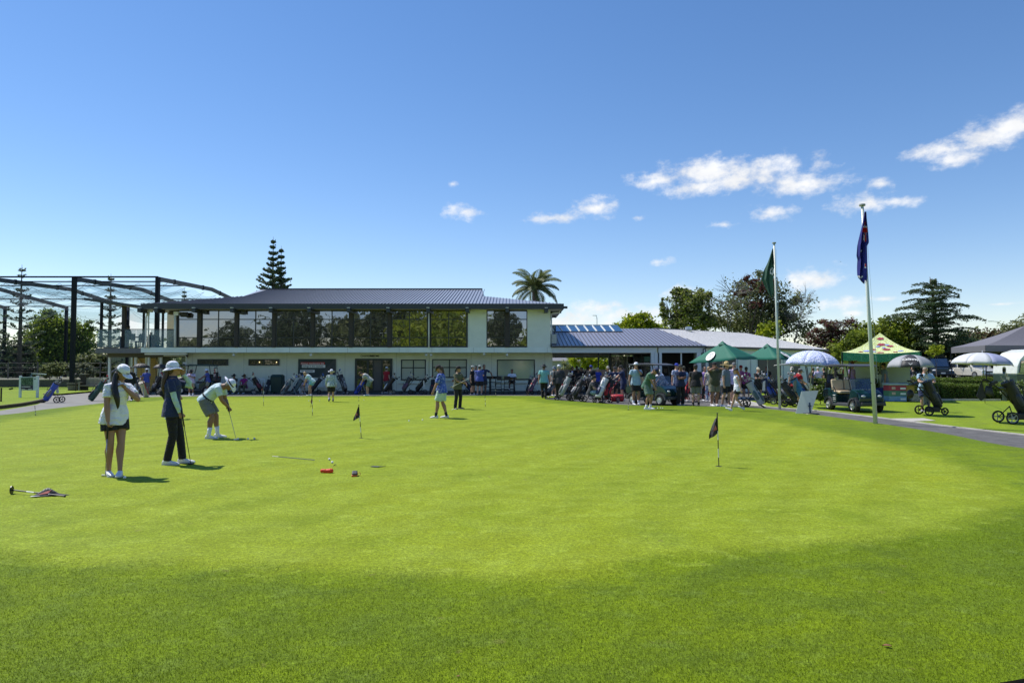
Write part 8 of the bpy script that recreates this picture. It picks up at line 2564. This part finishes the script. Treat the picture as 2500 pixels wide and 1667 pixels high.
# things lying on the green
o0 = G(798, 1154, GZP)
pc_ = tag(MB().ell([(Vector((-.165 + .33 * t, 0, .03 + .006 * math.sin(t * 9))), Vector((0, .030 * a, 0)), Vector((0, 0, .036 * a))) for t, a in ((0, .35), (.04, .8), (.2, .8), (.38, .95), (.62, 1.15), (.85, 1.1), (.96, .8), (1, .3))], 12).build('soft_pouch', M('orange_cloth', (.75, .055, .01), rough=.55, var=.12, bump=.6, bscale=22), None, smooth=True), 'crumpled orange pouch lying on the green beside two balls', 'pouch')
pc_.location = o0; pc_.scale = (.62, .9, .95)
rf_ = tag(empty('rangefinder_case', G(866, 1162, GZP)), 'black and orange zipped case with a loop on the green', 'case')
MB().obox((0, 0, .045), (.085, .12, .045), (.3, 0, .2)).build('case_top', M('case_black', (.03, .03, .035), rough=.6), rf_, bevel=.018)
MB().obox((0, -.012, .022), (.088, .11, .03), (.2, 0, .2)).build('case_base', M('case_orange', (.60, .12, .03), rough=.5), rf_, bevel=.012)
MB().ring((.065, 0, .035), .022, .004, 'Y', 14, 5).build('loop', M('case_orange', (.60, .12, .03), rough=.5), rf_)
ra_ = tag(empty('alignment_stick', G(716, 1117, GZP)), 'long thin grey alignment stick lying on the green', 'alignment stick')
a, b = G(665, 1113, GZP + .006) - G(716, 1117, GZP), G(768, 1122.5, GZP + .006) - G(716, 1117, GZP)
MB().tube([a, a.lerp(b, .15)], .006, 6).build('white_end', whp, ra_); MB().tube([a.lerp(b, .15), b], .006, 6).build('rod', M('rod_grey', (.10, .12, .18), rough=.4), ra_)
cl_ = tag(MB().add([(x, y, .006 + .004 * math.sin(x * 60)) for x, y in ((-.13, .04), (-.11, 0), (.0, -.05), (.03, -.03), (.13, .03), (.05, .03), (-.08, .045))], [(0, 1, 2, 3, 4, 5, 6)]).build('ground_cloth', M('cloth_speckle', (.07, .08, .09), rough=.9, var=.6, scale=60), None), 'small flat grey cloth lying right of the black case', 'cloth')  # thin dark grey speckled sheet laid on the turf
cl_.location = G(922, 1140, GZP); so2 = cl_.modifiers.new('thick', 'SOLIDIFY'); so2.thickness = .006
tee_ = tag(MB().tube([(0, 0, 0), (.03, -.01, .025), (.05, -.02, .02)], .006, 6).build('divot_tool', blackm, None), 'small dark divot tool beside the lower ball', 'tool'); tee_.location = G(814, 1137, GZP)
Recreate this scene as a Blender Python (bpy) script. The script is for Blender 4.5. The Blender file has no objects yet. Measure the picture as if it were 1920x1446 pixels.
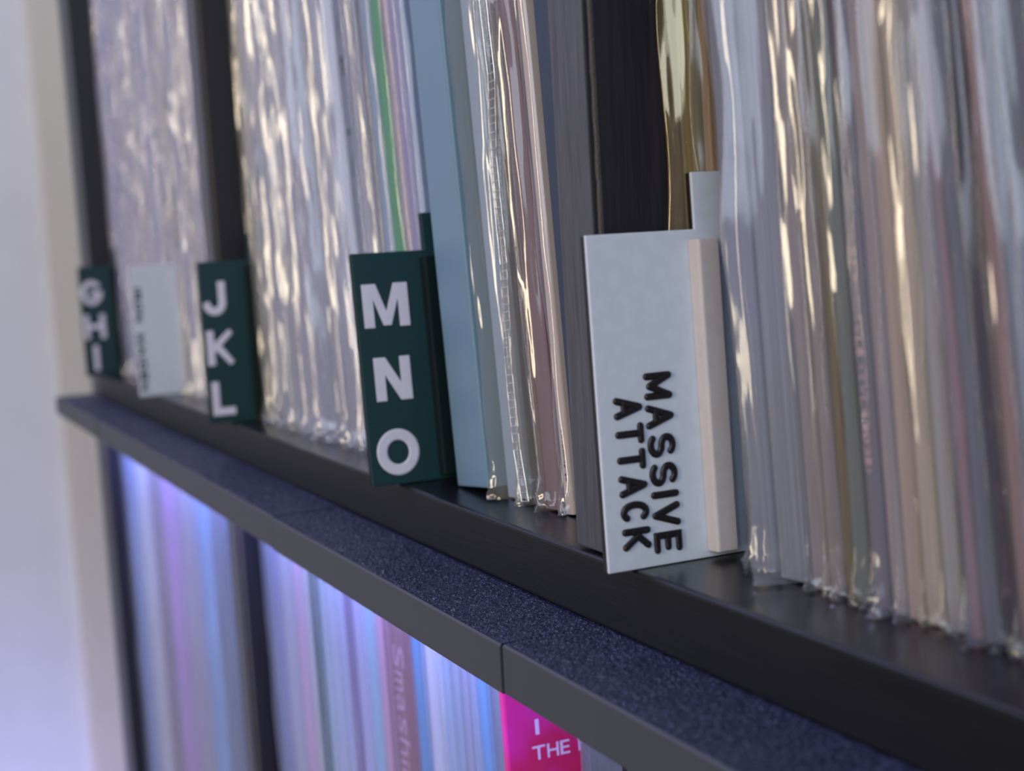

________________________

- **Instructions for the task**
All lines above containing the string "picture" are to be collected.

- **Task output**
Write part 8 of the bpy script that recreates this picture. It picks up at line 2564. This part finishes the script. Treat the picture as 2500 pixels wide and 1667 pixels high.
Recreate this scene as a Blender Python (bpy) script. The script is for Blender 4.5. The Blender file has no objects yet. Measure the picture as if it were 1920x1446 pixels.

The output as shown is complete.